Update the Final: Flying Monkeys Craft Brewery Paranormal
(Or, to any Zen Pinball fans, ParaNOHHmal! I can't not read that in the table voice.)
I intended to post this Halloween night, but there was a lot of pumpkin beer around to finish up. Though I responsibly got my photographs and notes together for this on the first drink of the evening, I never did get around to doing any actual writing. After a couple of days of leftover candy (3 kilograms of mini chocolate bars and a fifty-count box of fun size Goldfish and we got four trick-or-treaters - at least those few got some serious loot), I'm ready to conclude this review in style with the fanciest entry. A few cents short of a terrifying thirteen dollars, Paranormal is by far the priciest of the Halloween beers I was able to find locally - but, as always, Flying Monkeys have gone all-out on the presentation. The bottle comes in a collectors' box covered on all sides with a spectacular spooky tableaux, including disembodied brains, movie references, a rather Morbo-like alien, and what I think is the ghost of an evil clown. Additional jokes and flavour text are printed under the flap, and the bottle itself sports the same imagery on a glossy foil label. They might be charging thirteen dollars for a bottle of beer, but Flying Monkeys succeeds at making it seem like an actual collectable - particularly with the on-package promise that it can be cellared for up to two years. Spoiler alert for the remainder of the review, but I was impressed enough with Paranormal (and curious enough about how two years will change it) to find another bottle on November 1st to stash for Halloween 2016.
Paranormal is a 'specialty' beer in every sense of the term, meaning that for every person who loves it, there's going to be one that finds it undrinkable. An Imperial beer (and I sincerely hope the legends are true this style came to be when the court of Catherine II balked at four-percent-alcohol anything), Paranormal is a strong ten percent, complete with the pure-alcohol sweetness inevitable in a brew of this potency. Paranormal is hardly malt liquor, though - well, by definition it is, but you get my point. Intensely flavourful and darkly sweet, it may even be the sought-after malt liqueur
Almost every pumpkin beer promises "pumpkin pie flavours", but very few come as close as claimed - Paranormal genuinely does convey the impression of a slice. The sweetness is undeniable, but interplay with IPA-hopped bitterness complements the rich, sugar-intensive flavour of pumpkin and dark malt well. I do have to stand corrected here - a pumpkin spice India Pale Ale can work, provided the citrus aspects of the bittering are sufficiently muted or absent altogether. A hint of orange zest may be an excellent accompaniment to roasted pumpkin and cinnamon, but a wash of grapefruit pith is entirely incompatible.

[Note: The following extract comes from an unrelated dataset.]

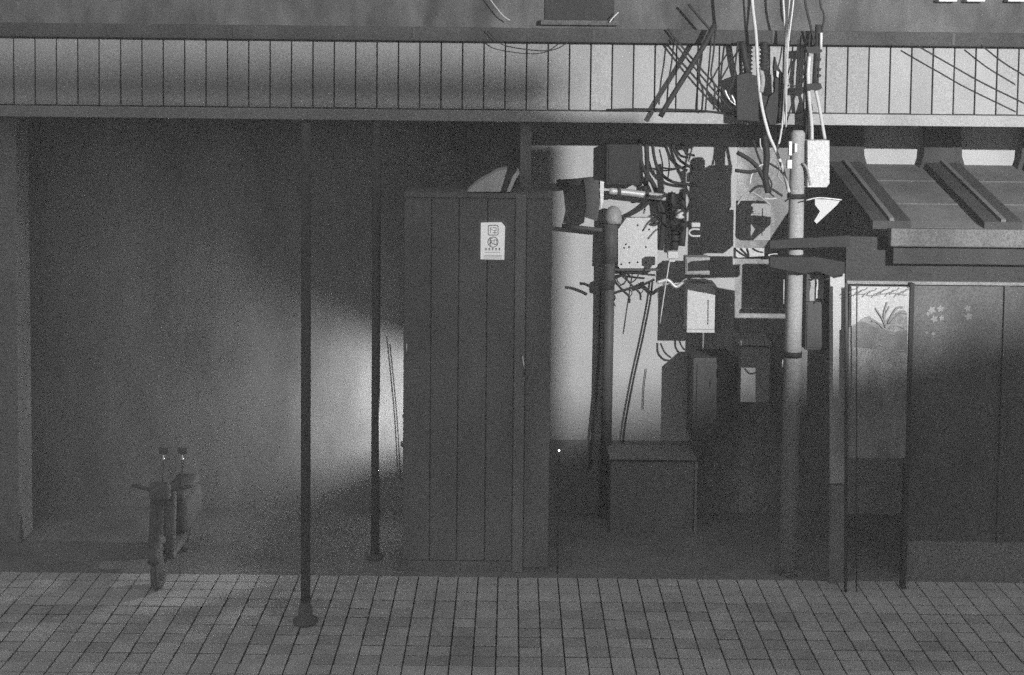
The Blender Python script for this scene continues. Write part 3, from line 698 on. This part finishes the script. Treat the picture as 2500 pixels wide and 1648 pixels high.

The spicing - with cinnamon and nutmeg leading strong, allspice on the finish, and a subtle but undeniable vanilla - contributes a toasty aroma not just of autumn spices, but of actual baking. These aromatics emphasize the impact the already-considerable sweetness, and Paranormal manages to be to pumpkin pie what a glass of medium-priced port is to good fruitcake. Of course, this raises the question: as good as the first piece is, how often does one want a second slice of either?
As visible in the picture above, this is a brew with legs. "Imperial" is the operative term over "India Pale Ale" here - Paranormal is thick and dark, with competition only from Last Bite in these categories. Even Last Bite, at a more modest 6.5%, can't compete with Paranormal's staying power, on the glass or on the palate. Of course, that long stay means you're dealing with a whole scope of sugars for quite a while after each mouthful, and this adds up quickly. While the hops (not listed by name but potent enough to make their presence known) provide some relief with a surprisingly durable bitterness, the earthy pumpkin-and-cinnamon-enhanced sweetness is the dominant presence right through the finish.
Paranormal is an excellent beer-drinking experience, but a very intense one - even one pint-and-a-half bottle is a more than sufficient serving, and I would almost suggest sharing. Not sharing fairly, mind, but parting with a cordial glass or two would be acceptable.
It's hard to think of a more fitting end to the Great Pumpkin Brew Review. Flying Monkeys completely embraces Halloween with Paranormal, from the elaborately ghoulish artwork to the sugar-and-spice alcohol wallop and haunting conclusion. Also, I'll be just about ready for another one in a year. Even a standard Imperial Stout like Wellington's excellent Imperial Russian (known around these parts as "Rubber Boot Stoot") makes a second pint a challenge. Factor in the intense sweetness and spiciness, pale-ale-defying body and outsized bottle of Paranormal, and a second would be outright foolhardiness - it would almost certainly be unpleasant by the end, and run considerable risk of ruining my anticipation of next year's.